It is required that all of the data be written out exactly.

--- Data extract ---

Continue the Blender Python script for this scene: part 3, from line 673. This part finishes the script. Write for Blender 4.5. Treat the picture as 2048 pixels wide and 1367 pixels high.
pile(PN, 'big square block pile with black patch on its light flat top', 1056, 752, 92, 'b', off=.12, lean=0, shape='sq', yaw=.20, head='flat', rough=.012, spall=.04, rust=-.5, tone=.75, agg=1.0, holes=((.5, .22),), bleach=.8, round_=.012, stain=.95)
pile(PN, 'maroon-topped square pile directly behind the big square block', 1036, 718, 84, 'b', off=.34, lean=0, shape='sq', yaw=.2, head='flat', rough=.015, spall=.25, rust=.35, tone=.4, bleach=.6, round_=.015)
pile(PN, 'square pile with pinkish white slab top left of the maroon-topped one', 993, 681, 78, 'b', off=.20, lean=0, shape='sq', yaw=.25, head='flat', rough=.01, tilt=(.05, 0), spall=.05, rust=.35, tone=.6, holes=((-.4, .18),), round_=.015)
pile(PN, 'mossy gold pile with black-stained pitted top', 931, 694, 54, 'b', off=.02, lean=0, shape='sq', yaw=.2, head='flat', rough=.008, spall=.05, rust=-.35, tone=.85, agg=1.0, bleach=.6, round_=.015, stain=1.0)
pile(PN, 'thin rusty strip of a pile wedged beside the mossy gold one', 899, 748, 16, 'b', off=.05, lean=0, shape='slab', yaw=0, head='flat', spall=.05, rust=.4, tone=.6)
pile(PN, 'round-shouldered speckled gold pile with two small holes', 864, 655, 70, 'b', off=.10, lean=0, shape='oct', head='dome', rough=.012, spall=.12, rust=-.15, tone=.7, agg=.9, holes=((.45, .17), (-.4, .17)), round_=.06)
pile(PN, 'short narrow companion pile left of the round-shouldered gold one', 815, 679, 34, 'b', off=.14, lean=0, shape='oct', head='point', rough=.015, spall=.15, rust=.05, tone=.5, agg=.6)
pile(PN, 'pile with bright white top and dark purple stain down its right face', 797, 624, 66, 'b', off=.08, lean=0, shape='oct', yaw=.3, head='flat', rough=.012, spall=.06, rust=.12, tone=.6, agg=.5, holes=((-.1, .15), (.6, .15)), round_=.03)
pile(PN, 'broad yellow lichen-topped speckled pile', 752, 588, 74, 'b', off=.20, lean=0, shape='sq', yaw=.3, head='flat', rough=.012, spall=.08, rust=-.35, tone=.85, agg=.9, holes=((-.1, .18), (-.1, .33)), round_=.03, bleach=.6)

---

**Result of this exercise:**
Continue the Blender Python script for this scene: part 3, from line 673. This part finishes the script. Write for Blender 4.5. Treat the picture as 2048 pixels wide and 1367 pixels high.
pile(PN, 'big square block pile with black patch on its light flat top', 1056, 752, 92, 'b', off=.12, lean=0, shape='sq', yaw=.20, head='flat', rough=.012, spall=.04, rust=-.5, tone=.75, agg=1.0, holes=((.5, .22),), bleach=.8, round_=.012, stain=.95)
pile(PN, 'maroon-topped square pile directly behind the big square block', 1036, 718, 84, 'b', off=.34, lean=0, shape='sq', yaw=.2, head='flat', rough=.015, spall=.25, rust=.35, tone=.4, bleach=.6, round_=.015)
pile(PN, 'square pile with pinkish white slab top left of the maroon-topped one', 993, 681, 78, 'b', off=.20, lean=0, shape='sq', yaw=.25, head='flat', rough=.01, tilt=(.05, 0), spall=.05, rust=.35, tone=.6, holes=((-.4, .18),), round_=.015)
pile(PN, 'mossy gold pile with black-stained pitted top', 931, 694, 54, 'b', off=.02, lean=0, shape='sq', yaw=.2, head='flat', rough=.008, spall=.05, rust=-.35, tone=.85, agg=1.0, bleach=.6, round_=.015, stain=1.0)
pile(PN, 'thin rusty strip of a pile wedged beside the mossy gold one', 899, 748, 16, 'b', off=.05, lean=0, shape='slab', yaw=0, head='flat', spall=.05, rust=.4, tone=.6)
pile(PN, 'round-shouldered speckled gold pile with two small holes', 864, 655, 70, 'b', off=.10, lean=0, shape='oct', head='dome', rough=.012, spall=.12, rust=-.15, tone=.7, agg=.9, holes=((.45, .17), (-.4, .17)), round_=.06)
pile(PN, 'short narrow companion pile left of the round-shouldered gold one', 815, 679, 34, 'b', off=.14, lean=0, shape='oct', head='point', rough=.015, spall=.15, rust=.05, tone=.5, agg=.6)
pile(PN, 'pile with bright white top and dark purple stain down its right face', 797, 624, 66, 'b', off=.08, lean=0, shape='oct', yaw=.3, head='flat', rough=.012, spall=.06, rust=.12, tone=.6, agg=.5, holes=((-.1, .15), (.6, .15)), round_=.03)
pile(PN, 'broad yellow lichen-topped speckled pile', 752, 588, 74, 'b', off=.20, lean=0, shape='sq', yaw=.3, head='flat', rough=.012, spall=.08, rust=-.35, tone=.85, agg=.9, holes=((-.1, .18), (-.1, .33)), round_=.03, bleach=.6)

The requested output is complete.